[Job]
Look through the data below. Collect every line where the word "pixels" occurs.

*** Task input ***

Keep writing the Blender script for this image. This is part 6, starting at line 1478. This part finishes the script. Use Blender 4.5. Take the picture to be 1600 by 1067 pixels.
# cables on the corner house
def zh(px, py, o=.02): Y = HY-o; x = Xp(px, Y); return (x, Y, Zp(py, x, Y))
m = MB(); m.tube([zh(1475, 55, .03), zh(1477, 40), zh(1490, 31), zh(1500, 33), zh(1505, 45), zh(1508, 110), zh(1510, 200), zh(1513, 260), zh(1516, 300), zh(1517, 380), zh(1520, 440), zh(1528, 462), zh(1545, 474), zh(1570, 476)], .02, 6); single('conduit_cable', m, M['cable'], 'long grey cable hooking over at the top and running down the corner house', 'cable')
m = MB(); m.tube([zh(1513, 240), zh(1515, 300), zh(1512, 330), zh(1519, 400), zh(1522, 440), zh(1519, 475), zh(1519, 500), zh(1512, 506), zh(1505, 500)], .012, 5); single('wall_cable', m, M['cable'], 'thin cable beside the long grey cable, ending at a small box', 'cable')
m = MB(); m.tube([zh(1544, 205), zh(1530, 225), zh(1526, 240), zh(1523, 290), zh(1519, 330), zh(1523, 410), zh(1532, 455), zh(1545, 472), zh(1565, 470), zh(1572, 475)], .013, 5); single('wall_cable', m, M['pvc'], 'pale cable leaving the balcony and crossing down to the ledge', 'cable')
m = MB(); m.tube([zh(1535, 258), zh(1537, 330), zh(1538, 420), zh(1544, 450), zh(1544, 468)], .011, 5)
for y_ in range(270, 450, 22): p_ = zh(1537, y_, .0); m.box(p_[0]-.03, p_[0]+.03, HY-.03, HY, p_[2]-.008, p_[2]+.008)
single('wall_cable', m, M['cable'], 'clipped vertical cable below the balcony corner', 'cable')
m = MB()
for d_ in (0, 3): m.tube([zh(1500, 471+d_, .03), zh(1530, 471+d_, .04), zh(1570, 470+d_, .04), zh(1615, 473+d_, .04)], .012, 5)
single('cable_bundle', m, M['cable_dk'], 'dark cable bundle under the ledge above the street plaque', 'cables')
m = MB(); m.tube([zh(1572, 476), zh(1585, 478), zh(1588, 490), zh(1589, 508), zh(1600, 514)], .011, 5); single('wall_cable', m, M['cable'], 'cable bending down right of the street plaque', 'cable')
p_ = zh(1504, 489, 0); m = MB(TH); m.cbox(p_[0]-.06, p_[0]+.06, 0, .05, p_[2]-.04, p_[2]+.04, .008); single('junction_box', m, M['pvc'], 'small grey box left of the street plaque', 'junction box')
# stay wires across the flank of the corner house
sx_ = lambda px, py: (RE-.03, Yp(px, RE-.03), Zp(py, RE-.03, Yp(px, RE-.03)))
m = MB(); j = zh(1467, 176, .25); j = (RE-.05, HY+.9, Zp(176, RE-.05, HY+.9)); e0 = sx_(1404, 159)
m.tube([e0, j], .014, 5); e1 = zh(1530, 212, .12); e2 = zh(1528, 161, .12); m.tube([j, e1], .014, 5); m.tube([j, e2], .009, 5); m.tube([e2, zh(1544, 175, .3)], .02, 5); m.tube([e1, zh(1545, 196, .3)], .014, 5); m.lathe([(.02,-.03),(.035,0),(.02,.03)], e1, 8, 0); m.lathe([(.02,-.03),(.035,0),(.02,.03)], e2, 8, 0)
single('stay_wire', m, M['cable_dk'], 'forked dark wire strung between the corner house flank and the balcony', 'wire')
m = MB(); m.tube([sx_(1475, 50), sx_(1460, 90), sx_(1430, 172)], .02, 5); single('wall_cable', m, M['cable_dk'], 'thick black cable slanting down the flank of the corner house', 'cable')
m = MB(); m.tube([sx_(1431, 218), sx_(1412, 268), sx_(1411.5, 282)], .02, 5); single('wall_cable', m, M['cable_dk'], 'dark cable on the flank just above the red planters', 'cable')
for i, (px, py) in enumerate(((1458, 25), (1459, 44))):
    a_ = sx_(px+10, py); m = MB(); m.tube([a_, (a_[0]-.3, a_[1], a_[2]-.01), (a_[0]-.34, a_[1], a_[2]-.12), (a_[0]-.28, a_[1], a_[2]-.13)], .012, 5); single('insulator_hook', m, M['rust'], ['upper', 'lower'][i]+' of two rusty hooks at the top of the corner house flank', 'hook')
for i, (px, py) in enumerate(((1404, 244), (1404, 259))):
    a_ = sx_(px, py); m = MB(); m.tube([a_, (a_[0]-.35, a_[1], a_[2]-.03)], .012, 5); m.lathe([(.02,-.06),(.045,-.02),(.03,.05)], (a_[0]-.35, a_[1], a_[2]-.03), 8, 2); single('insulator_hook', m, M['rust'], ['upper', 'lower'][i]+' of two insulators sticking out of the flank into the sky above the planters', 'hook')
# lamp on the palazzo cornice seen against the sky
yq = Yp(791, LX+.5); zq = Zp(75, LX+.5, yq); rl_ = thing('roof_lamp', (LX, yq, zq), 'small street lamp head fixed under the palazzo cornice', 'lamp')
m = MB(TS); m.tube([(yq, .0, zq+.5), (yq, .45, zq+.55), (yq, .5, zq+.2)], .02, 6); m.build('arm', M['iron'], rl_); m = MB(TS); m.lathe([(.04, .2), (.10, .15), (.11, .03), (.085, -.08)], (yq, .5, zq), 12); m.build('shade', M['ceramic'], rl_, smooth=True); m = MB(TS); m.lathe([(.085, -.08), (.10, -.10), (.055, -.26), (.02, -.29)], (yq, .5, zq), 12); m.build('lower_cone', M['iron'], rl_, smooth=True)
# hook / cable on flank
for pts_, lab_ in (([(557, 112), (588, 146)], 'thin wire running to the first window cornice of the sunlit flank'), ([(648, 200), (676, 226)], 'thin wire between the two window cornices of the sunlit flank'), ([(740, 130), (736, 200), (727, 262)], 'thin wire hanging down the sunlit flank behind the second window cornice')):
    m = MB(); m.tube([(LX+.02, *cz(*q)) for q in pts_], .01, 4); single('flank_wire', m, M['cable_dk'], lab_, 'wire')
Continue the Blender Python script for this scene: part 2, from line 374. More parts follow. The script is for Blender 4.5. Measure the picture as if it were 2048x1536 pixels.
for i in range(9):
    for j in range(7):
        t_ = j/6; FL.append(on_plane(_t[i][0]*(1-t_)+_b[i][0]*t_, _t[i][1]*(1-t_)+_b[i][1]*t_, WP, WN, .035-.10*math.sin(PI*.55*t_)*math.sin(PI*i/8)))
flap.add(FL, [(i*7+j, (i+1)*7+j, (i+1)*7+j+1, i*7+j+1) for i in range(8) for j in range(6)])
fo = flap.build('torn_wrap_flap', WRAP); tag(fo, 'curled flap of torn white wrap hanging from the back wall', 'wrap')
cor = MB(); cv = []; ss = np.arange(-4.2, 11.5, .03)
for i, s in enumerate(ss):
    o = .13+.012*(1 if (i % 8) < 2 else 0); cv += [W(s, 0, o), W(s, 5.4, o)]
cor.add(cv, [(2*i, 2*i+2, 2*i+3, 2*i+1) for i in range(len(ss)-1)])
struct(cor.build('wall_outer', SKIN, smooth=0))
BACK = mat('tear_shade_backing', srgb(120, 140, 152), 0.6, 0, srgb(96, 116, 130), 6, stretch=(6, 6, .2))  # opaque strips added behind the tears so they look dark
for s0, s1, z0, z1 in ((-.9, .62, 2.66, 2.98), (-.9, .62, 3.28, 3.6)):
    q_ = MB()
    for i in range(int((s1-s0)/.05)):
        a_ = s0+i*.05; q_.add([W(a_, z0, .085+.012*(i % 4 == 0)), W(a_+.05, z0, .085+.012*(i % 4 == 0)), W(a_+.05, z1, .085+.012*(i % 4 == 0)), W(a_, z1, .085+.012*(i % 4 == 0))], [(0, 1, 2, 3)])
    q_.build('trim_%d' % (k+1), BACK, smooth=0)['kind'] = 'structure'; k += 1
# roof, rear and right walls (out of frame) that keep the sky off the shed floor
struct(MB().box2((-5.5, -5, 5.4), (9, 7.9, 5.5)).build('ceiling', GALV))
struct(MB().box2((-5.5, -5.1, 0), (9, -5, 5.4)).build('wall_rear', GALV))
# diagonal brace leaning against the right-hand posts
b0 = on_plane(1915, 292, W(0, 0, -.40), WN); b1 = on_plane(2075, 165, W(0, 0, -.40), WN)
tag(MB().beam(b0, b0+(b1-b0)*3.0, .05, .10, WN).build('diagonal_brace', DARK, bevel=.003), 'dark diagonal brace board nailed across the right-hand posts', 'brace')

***

[Problem solution]
Keep writing the Blender script for this image. This is part 6, starting at line 1478. This part finishes the script. Use Blender 4.5. Take the picture to be 1600 by 1067 pixels.
Continue the Blender Python script for this scene: part 2, from line 374. More parts follow. The script is for Blender 4.5. Measure the picture as if it were 2048x1536 pixels.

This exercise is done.